Institutional Shareholder Services (ISS) is one of the largest proxy advisory firms in the United States. Among many other services, it helps institutional investors evaluate executive pay practices. In early 2018, ISS announced the acquisition of EVA Dimensions, an equity research firm that uses the concept of economic value added (EVA) to estimate a company’s intrinsic value.
According to ISS president and CEO Gary Retelny, the acquisition “will allow ISS to provide our clients a cutting-edge holistic means of assessing and defining [the] performance of their portfolio companies. Combined with our expanding suite of data and analytical portfolio tools, EVA will help investment professionals to determine the intrinsic value or risk of portfolio companies.”
Most recently, ISS published its 2019 ISS Benchmark Policy Changes, in which it announced that in 2019 EVA will be featured in ISS research reports along with GAAP-based measures. In 2020, ISS will consider the inclusion of EVA-based measurements as part of the financial performance assessment methodology for its pay-for-performance model.
Some of the benefits of EVA are listed on ISS’s website. They include the following: relative to traditional measures, EVA cuts through accounting distortions and charges for the use of capital, making it a superior measure of profit; EVA is “style agnostic” because it provides an unbiased view of quality, value, and growth; EVA acts as a leading indicator that could provide information on future stock prices; and EVA is a consistent, transparent framework that is comparable across companies, industries, and countries.
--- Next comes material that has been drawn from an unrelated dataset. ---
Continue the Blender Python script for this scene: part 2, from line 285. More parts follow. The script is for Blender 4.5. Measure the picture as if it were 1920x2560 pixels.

That is not to suggest traditional measures of performance like revenue growth, margins, asset efficiency, and rates of return aren’t important, because they are. However, maximized independently, these less comprehensive measures can actually destroy value when taken to extremes.
Luckily, all of those metrics are captured in economic profit measures such as EVA, where economic profit tells you whether the traditional measures of performance are optimally balanced in a way that maximizes value. For example, a large capacity investment might drive up asset intensity, driving down rates of return. And the incremental sales growth from increased volumes may come at a lower price and, therefore, lower margins. But the growth from a large capacity expansion can be significant and offset the impact of some of the other measures.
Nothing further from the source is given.